Board member Mary Romansky jokes that the mascot at the Shakopee district's proposed new high school should be a saber, or sword.

The new symbol would complement the current Shakopee High School mascot, which is a saber-toothed tiger. Then everyone in Shakopee could still say they supported the Sabers, she said.

After several years of debate and angst about whether Shakopee should be a two-high-school town, the school board has approved putting an $89 million bond referendum on the ballot this March, with $78 million going toward building a new high school.

The 20-year bond would add $156 annually to the property taxes on an average Shakopee home valued at $200,000. Six board members voted in favor of the referendum, with one — board member Steve Schneider — voting against it. If it passes, the high school would open in 2017.

The new school is needed not just to accommodate future growth in Shakopee but to make space for students who are already enrolled, said Superintendent Rod Thompson.

"The math is the easier part here, because we're not looking at a Magic 8 Ball," Thompson said. "We're looking at actual kids in the seats."

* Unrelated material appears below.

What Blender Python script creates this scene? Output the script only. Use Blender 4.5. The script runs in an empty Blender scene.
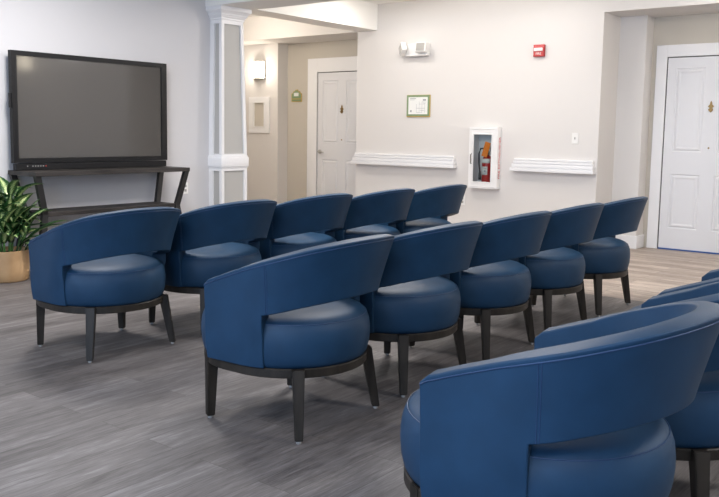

Elementary schools are already at capacity, said Romansky, and there's a bubble of students at the junior high that the current high school can't accommodate. Shakopee High School, built in 2007, serves students in grades 10-12 and has a 1,600-student capacity.

Building the new school would help overcrowding throughout the district, Romansky said, "because it frees up spaces in the lower grades as well. It affects the entire gamut, from kindergarten through 12th grade, as far as where the students are and the amount of students in each school."

If a new high school is built, sixth-graders, currently at the Pearson 6th Grade Center, would move to the middle school, and ninth-graders would attend high school. Then Pearson would convert into another elementary school.

Romansky said that by 2017, when the new school would open, the district will have at least 2,400 students in grades 9-12. And Shakopee is expected to continue growing, both because of new housing units and "a very large population of childbearing age residents. That's where most of our growth is coming from," said Romansky.

Over the past year, the board has discussed other options, including a high school addition. It also debated building another school, but using a "stacked" model, which would put ninth and 10th grade in one building and 11th and 12th grade in the other.

However, staff and students in White Bear Lake, which has the "stacked" model, actually said they would prefer the traditional 9-12 grade configuration, said Romansky.

"People may consider [the stacked model] the best option for themselves because it's not dividing the city, but you have to look at what's best for the students," she said. "And [another 9-12 high school] is the answer for it."

The district passed building bond referendums in 2004 to pay for the existing high school and again in 2005 to build two elementary schools and a pool facility.

The new high school would be located on an 80-acre site a mile south of the current high school. While not designed yet, the idea is for it to be as similar as possible to the current high school, Romansky said.

Other projects included in the bond are a $5 million athletic facility upgrade to Vaughan Field at West Junior High, so that teams from both high schools could play there. The facility would be designed so both team's colors and mascots could be switched out easily, Romansky said.

The bond also stipulates that $3 million be used for deferred maintenance projects and $3 million for safety and security updates.

Having the referendum in March gives the administration and board time to make their case to residents on why they need the new school, Thompson said.

A recent analysis of the community's appetite for a referendum indicated that about half of Shakopee residents would either vote in favor of it or are leaning toward doing so, said Romansky, but "we have to do the convincing in the middle."

There's still plenty of anxiety in Shakopee about having two high schools, Thompson added.

"We have our work to do over the next six months to come up with and show … [that] an advantage of having a two-high-school community is all the more opportunities there are for our students," Thompson said.